FIG. 13(B) illustrates a result example of calculating a magnetic flux density distribution in the resonator configuration shown in FIG. 13(A). A resonator in FIG. 13(A) has a magnetic core 151 wound with a coil 152, and has a configuration similar to FIG. 11(A) or FIG. 11(B).
As shown in FIG. 13(B), the magnetic flux density immediately under the coil winding is the most intense. The more toward the ends, the lower the magnetic flux density. Thus, as described above, the region is divided correspondingly to the magnetic flux density distribution, the magnetic reluctance is lowered in the region on which the magnetic flux is concentrated, and the magnetic reluctance is heightened in other regions (weight reduction). This can achieve the high efficient transmission (suppressing reduction of the coupling coefficient, suppressing rise of the core loss) as well as weight reduction.

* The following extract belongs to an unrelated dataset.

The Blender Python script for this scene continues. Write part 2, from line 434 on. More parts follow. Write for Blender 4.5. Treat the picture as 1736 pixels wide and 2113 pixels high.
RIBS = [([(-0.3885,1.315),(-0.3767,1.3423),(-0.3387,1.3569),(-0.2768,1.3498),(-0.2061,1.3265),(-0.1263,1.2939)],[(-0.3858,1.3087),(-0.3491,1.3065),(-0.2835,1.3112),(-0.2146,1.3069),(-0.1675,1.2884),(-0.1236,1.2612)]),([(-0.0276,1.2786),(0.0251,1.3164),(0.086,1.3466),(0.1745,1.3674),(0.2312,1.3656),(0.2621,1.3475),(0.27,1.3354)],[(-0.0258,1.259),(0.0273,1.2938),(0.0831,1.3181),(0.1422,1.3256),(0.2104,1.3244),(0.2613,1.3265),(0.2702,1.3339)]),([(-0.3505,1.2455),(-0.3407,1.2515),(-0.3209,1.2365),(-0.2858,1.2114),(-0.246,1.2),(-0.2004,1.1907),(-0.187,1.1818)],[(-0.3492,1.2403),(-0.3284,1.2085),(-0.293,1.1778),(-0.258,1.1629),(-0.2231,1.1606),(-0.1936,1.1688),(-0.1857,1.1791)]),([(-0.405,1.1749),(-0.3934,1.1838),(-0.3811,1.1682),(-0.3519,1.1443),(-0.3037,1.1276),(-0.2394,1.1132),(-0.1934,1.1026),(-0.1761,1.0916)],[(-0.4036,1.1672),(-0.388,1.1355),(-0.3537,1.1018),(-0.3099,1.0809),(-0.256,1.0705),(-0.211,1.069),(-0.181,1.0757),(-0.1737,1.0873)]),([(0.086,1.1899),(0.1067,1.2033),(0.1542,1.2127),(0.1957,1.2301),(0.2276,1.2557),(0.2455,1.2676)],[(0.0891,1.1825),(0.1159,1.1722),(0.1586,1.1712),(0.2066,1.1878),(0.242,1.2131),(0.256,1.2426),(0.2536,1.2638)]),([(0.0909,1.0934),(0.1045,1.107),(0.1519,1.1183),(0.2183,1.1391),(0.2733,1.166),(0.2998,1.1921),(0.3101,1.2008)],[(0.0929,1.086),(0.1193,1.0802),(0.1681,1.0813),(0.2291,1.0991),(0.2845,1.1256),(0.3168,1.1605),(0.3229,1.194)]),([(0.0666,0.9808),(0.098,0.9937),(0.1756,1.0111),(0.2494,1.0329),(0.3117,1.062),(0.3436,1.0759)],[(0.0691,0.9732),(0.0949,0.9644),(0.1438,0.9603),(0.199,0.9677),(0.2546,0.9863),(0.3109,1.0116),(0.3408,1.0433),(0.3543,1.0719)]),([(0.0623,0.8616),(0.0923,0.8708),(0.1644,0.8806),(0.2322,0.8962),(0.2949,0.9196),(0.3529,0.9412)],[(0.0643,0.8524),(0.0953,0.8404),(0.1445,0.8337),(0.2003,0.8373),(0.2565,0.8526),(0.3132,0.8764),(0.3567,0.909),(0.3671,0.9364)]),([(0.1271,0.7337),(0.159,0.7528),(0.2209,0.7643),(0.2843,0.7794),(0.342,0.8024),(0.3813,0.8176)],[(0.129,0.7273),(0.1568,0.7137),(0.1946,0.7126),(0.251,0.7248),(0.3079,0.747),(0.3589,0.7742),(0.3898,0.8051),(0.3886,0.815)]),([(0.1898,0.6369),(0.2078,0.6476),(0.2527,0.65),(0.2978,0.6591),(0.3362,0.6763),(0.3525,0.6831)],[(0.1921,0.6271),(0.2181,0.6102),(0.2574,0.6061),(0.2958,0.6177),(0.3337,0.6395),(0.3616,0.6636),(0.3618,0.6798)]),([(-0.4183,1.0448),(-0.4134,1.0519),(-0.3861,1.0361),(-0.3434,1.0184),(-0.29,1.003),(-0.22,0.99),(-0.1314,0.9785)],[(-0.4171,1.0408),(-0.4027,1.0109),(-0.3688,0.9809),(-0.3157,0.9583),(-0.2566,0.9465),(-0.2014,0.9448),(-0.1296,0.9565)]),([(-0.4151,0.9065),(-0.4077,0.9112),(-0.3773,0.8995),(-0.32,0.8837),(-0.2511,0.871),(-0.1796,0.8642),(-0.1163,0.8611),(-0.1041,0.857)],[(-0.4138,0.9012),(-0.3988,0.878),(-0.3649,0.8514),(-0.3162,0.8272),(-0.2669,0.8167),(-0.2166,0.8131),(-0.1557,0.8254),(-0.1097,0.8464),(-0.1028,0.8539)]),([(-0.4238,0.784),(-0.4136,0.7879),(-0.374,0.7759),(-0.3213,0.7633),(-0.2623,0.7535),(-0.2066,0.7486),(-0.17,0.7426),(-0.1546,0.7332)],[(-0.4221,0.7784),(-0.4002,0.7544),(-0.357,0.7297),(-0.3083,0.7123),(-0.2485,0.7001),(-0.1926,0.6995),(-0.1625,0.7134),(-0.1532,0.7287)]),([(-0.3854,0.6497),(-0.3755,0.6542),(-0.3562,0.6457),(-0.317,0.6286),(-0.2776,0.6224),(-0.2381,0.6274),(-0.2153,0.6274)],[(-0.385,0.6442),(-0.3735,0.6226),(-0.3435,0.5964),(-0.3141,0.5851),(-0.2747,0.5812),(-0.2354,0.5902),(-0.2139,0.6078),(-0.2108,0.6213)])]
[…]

While certain embodiments have been described, these embodiments have been presented by way of example only, and are not intended to limit the scope of the inventions. Indeed, the novel embodiments described herein may be embodied in a variety of other forms; furthermore, various omissions, substitutions and changes in the form of the embodiments described herein may be made without departing from the spirit of the inventions. The accompanying claims and their equivalents are intended to cover such forms or modifications as would fall within the scope and spirit of the inventions.